** Begin **
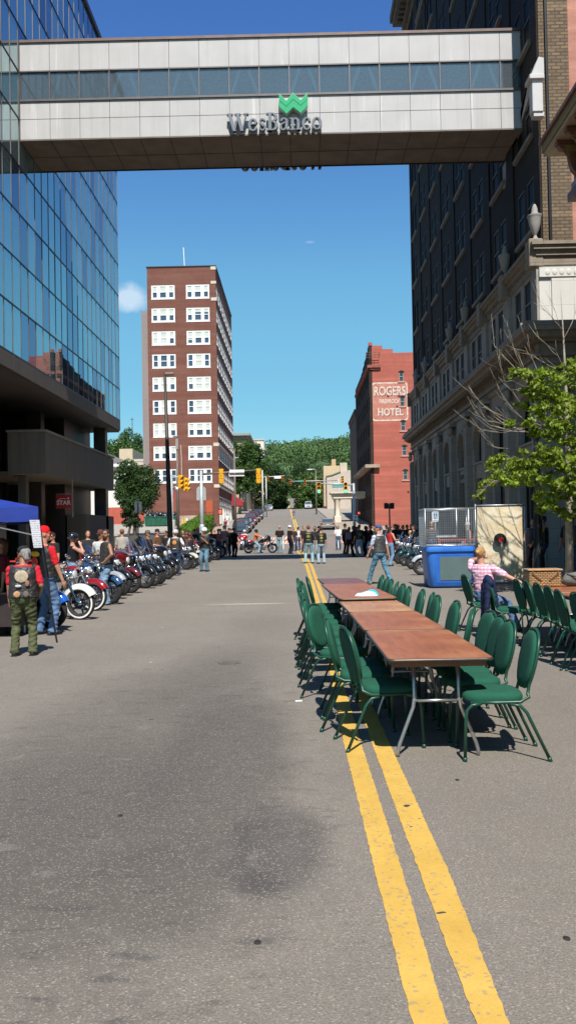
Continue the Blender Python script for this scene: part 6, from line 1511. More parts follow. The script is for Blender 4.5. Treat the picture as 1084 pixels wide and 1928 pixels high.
# ------------------------------------------------------------------ cars
CGL = glass_mirror('car_glass', (.10,.13,.15), refl=.5)
def car(label, loc, rz, col_, kind='suv', group=None, plate=True):
    t = thing('parked_car', label, 'car', loc, rz, group); P_ = M(col_, .25, .3, .05, 2, coat=.7)
    L = 2.35; H1, H2 = (1.02, 1.78) if kind == 'suv' else (.92, 1.43)
    if kind == 'van': H1, H2 = 1.15, 1.95
    W = .92
    if kind == 'sedan': lower = [(-L,.35),(-L-.03,.55),(-L+.02,.90),(-L+.55,.98),(1.1,.95),(L-.2,.78),(L,.62),(L+.02,.35)]; cab = [(-1.75,.95),(-1.15,1.40),(-.1,1.44),(.55,1.38),(1.25,.93)]
    elif kind == 'van': lower = [(-L,.35),(-L,1.1),(1.5,1.1),(L-.1,.9),(L,.35)]; cab = [(-L+.05,1.1),(-L+.1,1.9),(.6,1.95),(1.6,1.1)]
    else: lower = [(-L,.40),(-L-.02,.7),(-L+.0,1.06),(1.0,1.10),(L-.25,1.0),(L-.05,.80),(L,.40)]; cab = [(-L+.05,1.06),(-L+.25,1.70),(-L+.5,1.78),(.2,1.76),(1.15,1.08)]
    m_ = MB(); n = len(lower)
    rings = []
    for x, k in ((-W,.0),(-W+.0,.0),(-W+.08,.04),(W-.08,.04),(W,.0)): pass
    def side(poly, ws):
        rings = []
        for x, ins in ws:
            cy = sum(p[0] for p in poly)/len(poly); cz = sum(p[1] for p in poly)/len(poly); rings.append([(x, cy+(y-cy)*(1-ins), cz+(z-cz)*(1-ins*1.4)) for y, z in poly])
        return rings
    loftrings(m_, side(lower, [(-W,.05),(-W+.05,.0),(W-.05,.0),(W,.05)]))
    cr = []
    for x, z_s in ((-1, 0),(1, 0)): pass
    vs_ = []; zmin = min(z for y, z in cab); zmax = max(z for y, z in cab)
    for s in (-1, 1): vs_.append([(s*(W-.06-.17*(z-zmin)/(zmax-zmin)), y, z) for y, z in cab])
    loftrings(m_, vs_); m_.build('body', P_, t, smooth=30)
    # glazing set a little proud of the cabin
    m_ = MB(); ins = []
    cy = sum(p[0] for p in cab)/len(cab); g2 = [(cy+(y-cy)*.90, zmin+.06+(z-zmin)*.80) for y, z in cab]
    vs_ = []
    for s in (-1, 1): vs_.append([(s*(W-.045-.17*(z-zmin)/(zmax-zmin)), y, z) for y, z in g2])
    loftrings(m_, vs_); m_.build('side_windows', CGL, t)
    for nm, (p, q), d in (('windscreen', (cab[-1], cab[-2]), .02), ('rear_window', (cab[0], cab[1]), -.02)):
        m_ = MB(); (ya, za), (yb, zb_) = p, q; f0, f1 = .12, .88
        A = [(ya+(yb-ya)*f+d, za+(zb_-za)*f+.015) for f in (f0, f1)]
        w0, w1 = [W-.06-.17*(z-zmin)/(zmax-zmin)-.07 for y, z in A]
        m_.add([(-w0,A[0][0],A[0][1]),(w0,A[0][0],A[0][1]),(w1,A[1][0],A[1][1]),(-w1,A[1][0],A[1][1])]+[(-w0,A[0][0]-d*3,A[0][1]-.03),(w0,A[0][0]-d*3,A[0][1]-.03),(w1,A[1][0]-d*3,A[1][1]-.03),(-w1,A[1][0]-d*3,A[1][1]-.03)], [(0,1,2,3),(0,1,5,4),(1,2,6,5),(2,3,7,6),(3,0,4,7)]); m_.build(nm, CGL, t)
    for s in (-1,1):
        for y in (-1.42, 1.45):
            m_ = MB(); m_.lathe([(.20,-.10),(.33,-.10),(.345,-.06),(.345,.06),(.33,.10),(.20,.10)], (s*(W-.10),y,.345), (1,0,0), 20, closed=True); wh = m_.build('wheel', RUBBER, t, smooth=40)
            m_ = MB(); m_.lathe([(0,-.08),(.20,-.08),(.20,.085),(.12,.10),(0,.09)], (s*(W-.10),y,.345), (s,0,0), 16); m_.build('rim', STEEL, wh, smooth=40)
        m_ = MB(); m_.cbox(s*W*.78-.17,s*W*.78+.13,L-.13,L+.03,.66,.82,.03); m_.build('headlight', M((.75,.76,.78), .12), t)
        m_ = MB(); m_.cbox(s*W*.80-.15,s*W*.80+.13,-L-.04,-L+.08,.72,.90 if kind == 'sedan' else 1.02,.02); m_.build('tail_light', M((.40,.01,.012), .2), t)
        m_ = MB(); m_.ell((s*(W+.10),.85,1.06 if kind != 'sedan' else .98), (.09,.05,.07), 8, 6); m_.build('mirror', P_, t, smooth=True)
    m_ = MB(); m_.cbox(-W+.04,W-.04,L-.06,L+.10,.38,.58,.05); m_.cbox(-W+.04,W-.04,-L-.12,-L+.06,.40,.60,.05); m_.build('bumpers', M([c_*.8 for c_ in col_], .4), t)
    m_ = MB(); m_.box(-.45,.45,L-.02,L+.025,.62,.80); m_.build('grille', M((.03,.03,.03), .4, .4), t)
    m_ = MB(); m_.box(-.16,.16,-L-.135,-L-.115,.62,.74) ; m_.build('number_plate', M((.6,.62,.65), .5), t)
    return t
cg = 'cars parked along the left kerb uphill'
for i, (Y, x, c_, k, lb) in enumerate([(103,-6.95,(.05,.07,.09),'suv','dark blue grey suv facing down the hill, lowest of the parked row'), (110.5,-6.9,(.03,.045,.05),'suv','dark green grey suv, second up in the parked row'), (119,-6.95,(.16,.02,.03),'sedan','burgundy car, third up in the parked row'),
      (128,-7.0,(.20,.02,.035),'suv','burgundy suv, fourth up in the parked row'), (138,-7.0,(.13,.02,.025),'suv','dark red suv, fifth up in the parked row'), (150,-7.0,(.025,.04,.07),'suv','dark navy suv at the top of the parked row'), (208,-7.0,(.6,.6,.6),'sedan','white car parked farthest up near the crest on the left')]):
    car(lb, (x, Y, g(Y)), PI+.0, c_, k, cg); 
car('silver gold sedan seen from behind at the right kerb', (3.75, 114, g(114)), 0.0, (.30,.27,.23), 'sedan')
car('white van coming over the crest of the hill', (2.6, 226, g(226)), PI, (.7,.7,.7), 'van')
for o in [o for o in col.objects if o.name.startswith('parked_car')]:
    y = o.location.y; sl_ = math.atan2(g(y+2.3)-g(y-2.3), 4.6)
    o.rotation_euler = (sl_ if abs(o.rotation_euler.z) < 1 else -sl_, 0, o.rotation_euler.z); o.location.z = (g(y+2)+g(y-2))/2

# ------------------------------------------------------------------ signals, poles and signs
SY_ = M((.75,.38,.015), .4, 0, .08, 6); BLK = M((.015,.015,.015), .5)
LENS = {'r': M((.20,.01,.008), .3), 'y': M((.22,.10,.01), .3), 'g': M((.01,.10,.06), .3), 'G': emis((.05,1.0,.45), 2.2, (.05,.4,.2)), 'R': emis((1,.05,.02), 1.8)}
def signal(root, loc, rz, lit='G', h=1.05, back=False, name='signal_head', mat=SY_, n=3, thin=False):
    s = h/1.05; e = link(name, None, root); e.location = V3(loc)-root.location; e.rotation_euler = (0,0,rz); e.scale = (s,)*3
    m_ = MB(); 
    for k in range(n): m_.cbox(-.17,.17,-.10,.10,-.5+k*.35,-.5+k*.35+.335,.025)
    if back:
        m_.beam((-.14,.12,-.45),(.14,.12,.5),.05,.04); m_.beam((.14,.12,-.45),(-.14,.12,.5),.05,.04)
    m_.build('housing', mat, e)
    for k, c_ in enumerate(('g','y','r')[:n]):
        z = -.5+k*.35+.17; cc_ = {'G': 'G' if k == 0 else c_}.get(lit, c_)
        if lit == 'R' and k == n-1: cc_ = 'R'
        m_ = MB(); m_.lathe([(.125,.0),(.12,.015),(0,.03)], (0,-.10,z), (0,-1,0), 16); ln_ = m_.build('lens', LENS[cc_ if cc_ in LENS else c_], e, smooth=40)
        m_ = MB(); N = 12; vs_ = []
        for i in range(N+1):
            a = math.radians(-30+240*i/N); vs_ += [(.14*math.cos(a), -.10, z+.14*math.sin(a)), (.14*math.cos(a), -.10-.22*(0.55+.45*math.sin(a)), z+.14*math.sin(a))]
        m_.add(vs_, [(2*i, 2*i+1, 2*i+3, 2*i+2) for i in range(N)]); m_.build('visor', mat, ln_)
    return e
def sub(mb, name, mat, R, smooth=False):
    o = mb.build(name, mat, R, smooth); o.location = -R.location; return o
GP_ = M((.42,.44,.45), .5, .3, .12, 2); BRP = M((.16,.125,.10), .6, .1, .2, 1)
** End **
Within the listing above, copy each line that has the string "from".

Continue the Blender Python script for this scene: part 6, from line 1511. More parts follow. The script is for Blender 4.5. Treat the picture as 1084 pixels wide and 1928 pixels high.
car('silver gold sedan seen from behind at the right kerb', (3.75, 114, g(114)), 0.0, (.30,.27,.23), 'sedan')